OFF:FORM arrived in Singapore in August 2025, born from a conviction that the city's running scene, for all its energy, had a blind spot. It served the serious. It rewarded the fast. It celebrated the optimised. What it did not always make room for were the people who wanted to run but had never felt entirely welcome in running, the ones who showed up in the wrong shoes or with the wrong pace or simply with the wrong idea of what a run club was supposed to feel like. OFF:FORM was founded specifically for them.

A Name That Says Everything

The name is deliberate. OFF:FORM does not mean unprepared or careless. It means something closer to liberated. To be off form, in the traditional athletic sense, is to fall short of expectation. OFF:FORM reclaims that phrase and turns it around. Breaking form, in this crew's vocabulary, is the whole point. It is a rejection of the idea that there is a single correct way to run, to dress, to show up, or to belong. The colon in the middle of the name feels like a pause, an invitation to rethink the sentence before finishing it.

That rethinking runs through everything the crew does. OFF:FORM has introduced run formats that feel less like training sessions and more like cultural happenings. FASHION:RUN pushes runners to treat the road as a runway, not metaphorically but practically, with deliberate outfit choices and a collective aesthetic that turns heads along Singapore's streets. RUN:COFFEE frames the post-run ritual as an essential part of the experience rather than an afterthought. NIGHT:RUN takes the city after dark, when the heat has softened and the skyline does something different with the light. Each format carries its own energy, its own dress code, its own sense of occasion. Together they make a convincing argument that a run club can be a cultural space as much as an athletic one.

The Person Who Started It All

Andee Chua is not a typical running crew founder, and that, of course, is entirely the point. Andee is a former international model, notably the first male model from Singapore to walk for Giorgio Armani at Milan Fashion Week, and a community builder with years of work shaping inclusive spaces across Asia. His background in fashion sits alongside a long-standing commitment to queer advocacy and a professional specialisation in workplace culture and inclusion. Those threads, fashion, identity, belonging, and the design of spaces where people feel genuinely free, are woven into OFF:FORM from the start.
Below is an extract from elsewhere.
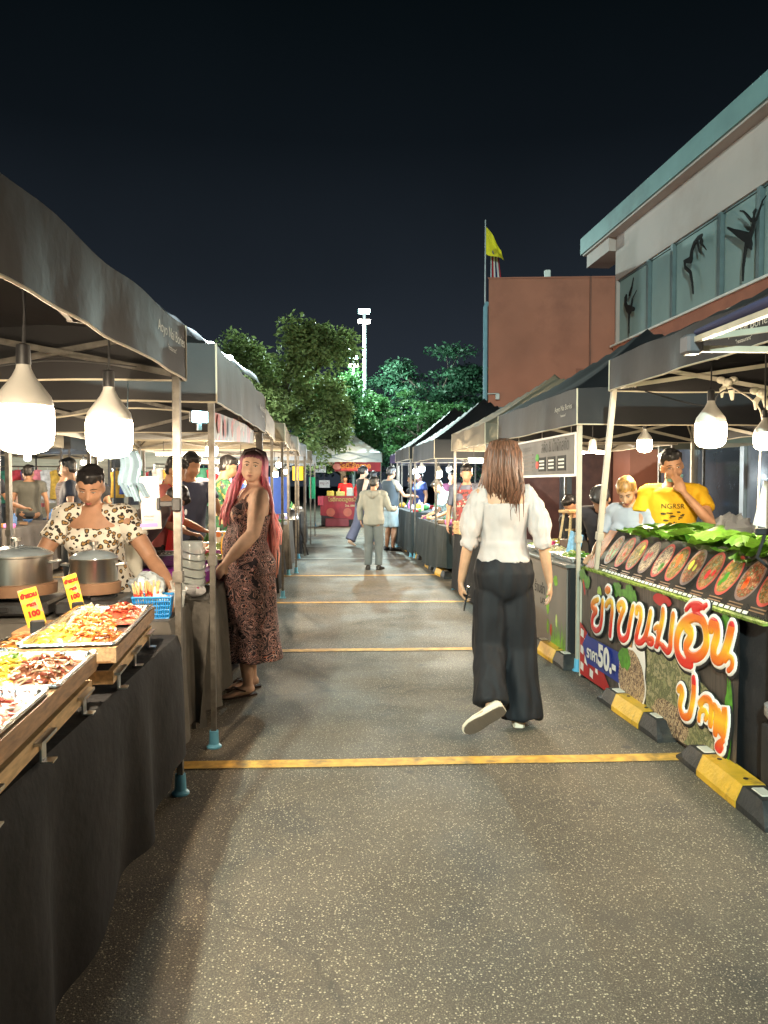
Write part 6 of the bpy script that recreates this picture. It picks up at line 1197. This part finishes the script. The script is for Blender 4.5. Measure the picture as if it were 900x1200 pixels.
        q = MB(); q.ell(HP((0, -.02, .042)), (.083*hs, .1*hs, .082*hs), 20, 12, R3); q.ell(HP((0, -.04, .0)), (.079*hs, .075*hs, .08*hs), 16, 10, R3); q.ell(HP((0, -.125, .03)), (.034*hs, .036*hs, .036*hs), 12, 8); q.tube([HP((0, -.12, .02)), HP((.01, -.15, -.03)), HP((0, -.14, -.08))], [.028*hs, .024*hs, .006*hs], 8)
        blend(q, 'hair', hair, t, min(vox, .008), 2, (.003, (60, 12, 12)))
    return t, info
def locks(HP, hs, specs, seed=0):
    """flattened strands; specs: list of point lists in head space with radii"""
    q = MB(); rs = random.Random(seed)
    for pts, rad in specs:
        q.tube([HP(p) if len(p) == 3 else p for p in pts], [r*hs for r in rad], 7, flat=(HP((0, 1, 0)) - HP((0, 0, 0)), .55))
    return q
# ---- woman with long pink hair, side on, looking at the camera
PINKDRESS = pattern('dark_paisley_print', 'paisley', [(0, (.02, .014, .022)), (.38, (.66, .38, .35)), (.41, (.02, .014, .022)), (.455, (.42, .14, .08)), (.475, (.6, .44, .42)), (.495, (.02, .014, .022)), (.545, (.66, .38, .36)), (.565, (.02, .015, .02)), (.61, (.5, .3, .26)), (.63, (.02, .015, .02))], 9)
FL = 1
pk, I = person('woman with long pink hair in a sleeveless dark patterned dress and sandals, looking back', -.42, 5.2, R(108), 1.60, SK['light'], 1.16, 'f', lean=R(-3), head=(R(68), R(-2), R(-4)), vox=.0085, fw=1.16, armf=1.2,
    arms={'r': ((.235, .0, 1.13), (.215, .13, .9), (-.1, .35, -1), (-1, 0, -.1), .75), 'l': ((-.22, .02, 1.13), (-.17, .2, .93), (.1, .5, -.8), (1, 0, 0), .5)},
    legs={'r': ((.09, .03, .46), (.08, -.04, .08), (.1, 1, -.02)), 'l': ((-.11, .05, .47), (-.12, .04, .08), (-.1, 1, -.02))}, belly=.06, hairstyle=None,
    face=dict(gaze=(-.3, .3), lip=M(150, 82, 80, .4, var=0)))
s = I['s']; U = I['U']; q = MB()
I['torso'](q, .84, 1.29, .015, flare=.06)
for k in (-1, 1):
    q.ell(U((k*.078, .095, 1.25)), (.082*s, .074*s, .08*s)); q.ell(U((k*.105, .05, 1.3)), (.062*s, .07*s, .05*s)); q.tube([U((k*.1, .12, 1.28)), U((k*.112, .085, 1.36))], [.035*s, .01*s], 10)
st = [((0, 0, .95), .19, .17), ((0, .01, .8), .205, .19), ((0, .0, .6), .21, .2), ((-.01, .0, .4), .215, .21), ((-.01, -.01, .235), .225, .225)]
q.loft([(V(c)*s, V((a, 0, 0))*s, V((0, b, 0))*s) for c, a, b in st], 40)
q = blend(q, 'dress', PINKDRESS, pk, .0085, 2, (.011, (11, 11, 3)))
for k in (-1, 1):
    a = MB(); a.tube([U((k*.11, .1, 1.3)), U((k*.115, .06, 1.38)), U((k*.11, -.01, 1.42)), U((k*.1, -.09, 1.36)), U((k*.09, -.12, 1.27))], .008*s, 6); a.build('strap', PINKDRESS, pk, True)
PH = mat('pink_hair', (.62, .12, .2), .42, var=.45, vs=26, stretch=(4, 4, .35), spec=.5)
nt = PH.node_tree; L = nt.links; b = nt.nodes['Principled BSDF']
old = b.inputs['Base Color'].links[0].from_socket; tc = _n(nt, 'ShaderNodeTexCoord'); sp = _n(nt, 'ShaderNodeSeparateXYZ'); L.new(tc.outputs['Object'], sp.inputs[0])
r = _n(nt, 'ShaderNodeValToRGB'); e = r.color_ramp.elements; e.new(.5); e.new(.6)
for i, (p, c) in enumerate([(.5, (.95, .42, .33)), (.78, (.95, .36, .45)), (.885, (.85, .24, .4)), (.935, (.035, .018, .018))]): e[i].position = p; e[i].color = (*c, 1)
mm = _n(nt, 'ShaderNodeMath', operation='DIVIDE'); mm.inputs[1].default_value = 1.7; L.new(sp.outputs[2], mm.inputs[0]); L.new(mm.outputs[0], r.inputs[0])
mx = _n(nt, 'ShaderNodeMix', data_type='RGBA', blend_type='MULTIPLY'); mx.inputs[0].default_value = .0; L.new(r.outputs[0], mx.inputs[6]); L.new(old, mx.inputs[7])
hm = _n(nt, 'ShaderNodeHueSaturation'); L.new(mx.outputs[2], hm.inputs['Color']); nz = [n for n in nt.nodes if n.type == 'MAP_RANGE'][0]; L.new(nz.outputs[0], hm.inputs['Value']); L.new(hm.outputs[0], b.inputs['Base Color'])
HP = I['HP']; hs = I['hs']; rs = random.Random(5); sp_ = []
q = MB(); q.ell(HP((0, -.024, .044)), (.086*hs, .1*hs, .09*hs), 22, 14, I['hr']); q.ell(HP((0, -.05, -.02)), (.084*hs, .075*hs, .09*hs), 16, 10, I['hr'])
def lock(q, a, side_bias, zend, back=False, w=.014):
    # root along the parting, over the skull, then falling in world space
    ty_ = rs.uniform(-.08, .05); top_ = V((rs.uniform(-.01, .01), ty_, .134 - 3*(ty_+.015)**2)); sx = math.sin(a); cy_ = math.cos(a)
    brow = V((sx*.088, cy_*.1 - .03, .05)); ear = V((sx*.093, cy_*.095 - .035, -.04))
    p = [HP(top_), HP((top_+brow)/2 + V((sx*.02, cy_*.022, .016))), HP(brow), HP(ear)]
    e0 = p[-1]; tgt = side_bias; n_ = 5; w_ = [.006, w, w*1.1, w*1.1]
    for i in range(1, n_+1):
        f_ = i/n_; z_ = e0.z + (zend - e0.z)*f_; xy = V((e0.x, e0.y)).lerp(V(tgt), min(1, f_*1.25)**.8)
        p.append(V((xy.x + .012*math.sin(f_*7+a*3), xy.y + .012*math.cos(f_*6+a*5), z_))); w_.append(w*(1.05 - .75*f_**2))
    q.tube(p, [k*hs for k in w_], 7, flat=((0, 1, 0), .7))
Rr = 0
# body frame: forward +Y (towards the stall), camera side is local -X... the face looks over the right shoulder
for i in range(90):
    a = rs.uniform(-2.9, 2.9)
    if abs(a) < .95: continue
    root = HP((math.sin(a)*.09, math.cos(a)*.1, -.04))
    # strands on the stall side hang over the chest, the others down the back
    if root.y > HP((0, 0, 0)).y + .01: lock(q, a, (root.x*.9 + rs.uniform(-.03, .03), rs.uniform(.12, .17)), rs.uniform(1.16, 1.25)*s)
    else: lock(q, a, (rs.uniform(-.12, .1), -.16*1.0 + rs.uniform(-.03, .0)), rs.uniform(.78, 1.05)*s, w=.017)
q.build('hair', PH, pk, True, 180)
# sandals
for sd in 'rl':
    hp, kn, an, fd = I['leg'][sd]; q = MB(); up = V((0, 0, 1)); sv = fd.cross(up).normalized(); c0 = an.copy(); c0.z = .012
    q.slab([c0 + fd*k_*s + sv*w_*s for k_, w_ in ((-.06, -.025), (-.06, .025), (0, .034), (.08, .038), (.15, .046), (.195, .03), (.205, 0), (.195, -.03), (.15, -.046), (.08, -.038), (0, -.034))], (0, 0, -.012)); so = q.build('sandal', M(55, 38, 30, .7), pk)
    q = MB(); [q.tube([c0 + fd*.15*s + up*.03*s, c0 + fd*.1*s + sv*w_*.025*s + up*.055*s, c0 + fd*.03*s + sv*w_*.04*s + up*.03*s], .006*s, 6) for w_ in (-1, 1)]; q.build('strap', M(70, 45, 35, .6), so, True)
# ---- woman in a white blouse walking away
BLOUSE = mat('white_blouse_cloth', (.55, .475, .445), .75, var=.06, vs=10, bump=.1, bs=200, trans=.12)
PANTS = mat('black_trouser_cloth', (.011, .011, .013), .72, var=.2, vs=5, bump=.1, bs=200, spec=.3)
wb, I = person('woman walking away in a white puff-sleeved blouse and wide black trousers', 1.1, 4.32, R(-4), 1.62, SK['warm'], .92, 'f', lean=R(1), head=(R(-22), R(2), 0), vox=.0075, torso_w=1.05,
    arms={'r': ((.225, -.045, 1.1), (.275, -.0, .86), (.12, .1, -1), (-1, .2, 0), .3), 'l': ((-.215, -.03, 1.1), (-.25, .04, .86), (.0, .12, -1), (.9, .1, 0), .6)},
    legs={'r': ((.1, .03, .47), (.09, -.03, .085), (.15, 1, -.05)), 'l': ((-.085, .02, .48), (-.11, -.24, .185), (-.8, .1, -.5), (.1, .9, .45))}, hairstyle=None)
s = I['s']; U = I['U']; q = MB(); I['torso'](q, 1.0, 1.335, .012)
q.loft([(U((0, -.01, .985)), I['UV']((.155, 0, 0)), I['UV']((0, .115, 0))), (U((0, 0, 1.06)), I['UV']((.143, 0, 0)), I['UV']((0, .1, 0))), (U((0, 0, 1.1)), I['UV']((.14, 0, 0)), I['UV']((0, .1, 0)))], 24)
for k in (-1, 1): q.ell(U((k*.07, .085, 1.245)), (.07*s, .06*s, .066*s)); q.ell(U((k*.13, -.01, 1.345)), (.05*s, .07*s, .05*s))
blouse = blend(q, 'blouse', BLOUSE, wb, .0075, 3, (.009, (16, 16, 8)))
for sd, k in (('r', 1), ('l', -1)):
    p0, el, wr = I['chain'][sd]; q = MB(); out = V((k, 0, 0))
    q.tube([p0 + V((-k*.02, 0, .015)), p0.lerp(el, .22) + out*.006, p0.lerp(el, .45) + out*.008, p0.lerp(el, .7) + out*.006, p0.lerp(el, .9)], [.05*s, .062*s, .068*s, .07*s, .05*s], 26, round_ends=True)
    q.tube([p0.lerp(el, .88), el.lerp(wr, .02), el.lerp(wr, .12)], [.05*s, .055*s, .046*s], 22)
    blend(q, 'puff_sleeve', BLOUSE, wb, .0075, 2, (.014, (30, 30, 6)))
q = MB(); I['torso'](q, .84, 1.03, .016)
hp, kn, an, fd = I['leg']['r']; q.tube([hp + V((0,0,.1)), hp.lerp(kn, .2), hp.lerp(kn, .5), kn, kn.lerp(an, .5), V((an.x+.01, an.y-.01, .045))], [.07*s, .105*s, .112*s, .112*s, .118*s, .128*s], 26)
hp, kn, an, fd = I['leg']['l']; kn2 = kn + V((-.005, -.04, 0)); q.tube([hp + V((0,0,.1)), hp.lerp(kn2, .2), hp.lerp(kn2, .5), kn2, kn2.lerp(an, .5), an + V((0, .02, .0))], [.07*s, .105*s, .108*s, .1*s, .095*s, .1*s], 26)
q.ell(V((0, -.05, .88))*s, (.16*s, .09*s, .14*s), 18, 12)
blend(q, 'trousers', PANTS, wb, .009, 14, (.016, (13, 13, 2.4)))
# shoes
def slip_on(par, an, fd, s, m_, sole, lu=(0, 0, 1)):
    fd = fd.normalized(); up = V(lu); up = (up - fd*up.dot(fd)).normalized(); sv = fd.cross(up)
    base = an - up*.078*s; out = [(-.065, .022), (-.045, .034), (0, .038), (.06, .038), (.11, .045), (.155, .044), (.19, .03), (.205, .01)]
    P_ = [base + fd*a_*s + sv*w_*s for a_, w_ in out] + [base + fd*a_*s - sv*w_*s for a_, w_ in reversed(out)]
    q = MB(); q.slab(P_, up*.02*s); so = q.build('shoe', m_, par, True, 30)
    q = MB(); q.loft([(base + fd*(a_)*s + up*h_*s, sv*w_*s, up*h_*.9*s) for a_, w_, h_ in ((-.062, .025, .03), (-.04, .036, .045), (.0, .037, .045), (.06, .037, .035), (.11, .043, .028), (.16, .04, .022), (.2, .018, .016))], 16); q.build('upper', m_, so, True, 60)
    q = MB(); q.slab([p*1 - up*.004*s for p in [base + (p_ - base)*.96 for p_ in P_]], up*-.004*s)
    for k in range(7): c_ = base + fd*(-.04+.034*k)*s - up*.009*s; q.slab([c_ - sv*.03*s, c_ + sv*.03*s, c_ + sv*.03*s + fd*.012*s, c_ - sv*.03*s + fd*.012*s], up*-.003*s)
    q.build('tread', sole, so)
SHOE = mat('cream_shoe', (.72, .6, .46), .6, var=.08); SOLE = M(95, 80, 66, .8)
for sd in 'rl': _, kn, an, fd = I['leg'][sd]; slip_on(wb, an, fd, s, SHOE, SOLE, (.1, .9, .45) if sd == 'l' else (0, 0, 1))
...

Andee's insight was not complicated, but it was sharp. Running, like fashion, carries an enormous amount of unspoken code about who belongs and who does not. The gear, the pace, the posture, the unwritten rules of who leads and who follows, all of it can make a sport feel like an exclusive club even when its doors are technically open. Andee knew how to read those codes, having spent years navigating them in the fashion industry, and he knew how to dismantle them. OFF:FORM is the result of that knowledge applied to movement. It is, in essence, a community designed by someone who has spent a career thinking about what inclusion actually requires in practice.

Sunday Mornings Done Differently

The crew runs on Sunday mornings, setting off at 7:30 am at a pace that prioritises conversation over competition. The meeting point shifts each time, rotating through the cafes, studios, and creative spaces that OFF:FORM collaborates with across the island. This is not logistical improvisation. It is a philosophical statement. By refusing a fixed location, the crew keeps the city itself alive as a variable. Each run is a new itinerary, a new neighbourhood, a new set of corners to turn. Singapore is a city of distinct districts, each with its own character, from the shophouse corridors of Tiong Bahru to the waterfront stretches near Marina Bay, and OFF:FORM uses its nomadic format to explore that texture rather than settle into routine.

Runners follow the crew's Instagram account to learn the details of each week's run, which functions less like a notification and more like a preview. The posts carry the aesthetic weight of the crew itself, carefully considered visuals that signal what the run will feel like before it even begins. For many members, the anticipation of seeing where Sunday will land is part of what keeps them coming back. The Strava club captures the movement data for those who want it, but it is the Instagram feed that captures the mood.

Queer Friendly and Deliberately Inclusive

OFF:FORM is openly queer-friendly, and that orientation is not incidental. Andee's background in queer advocacy means the crew was designed, from its first run, to be a space where people are not required to navigate questions of identity or perform a version of themselves that fits a norm. That is rarer in running than it should be. Many crews are welcoming in a general sense without being specifically intentional about it. OFF:FORM is intentional. The crew does not require anyone to explain themselves, to justify their pace, their outfit, their energy level, or their reason for showing up. You come as you are, and what you are is already enough.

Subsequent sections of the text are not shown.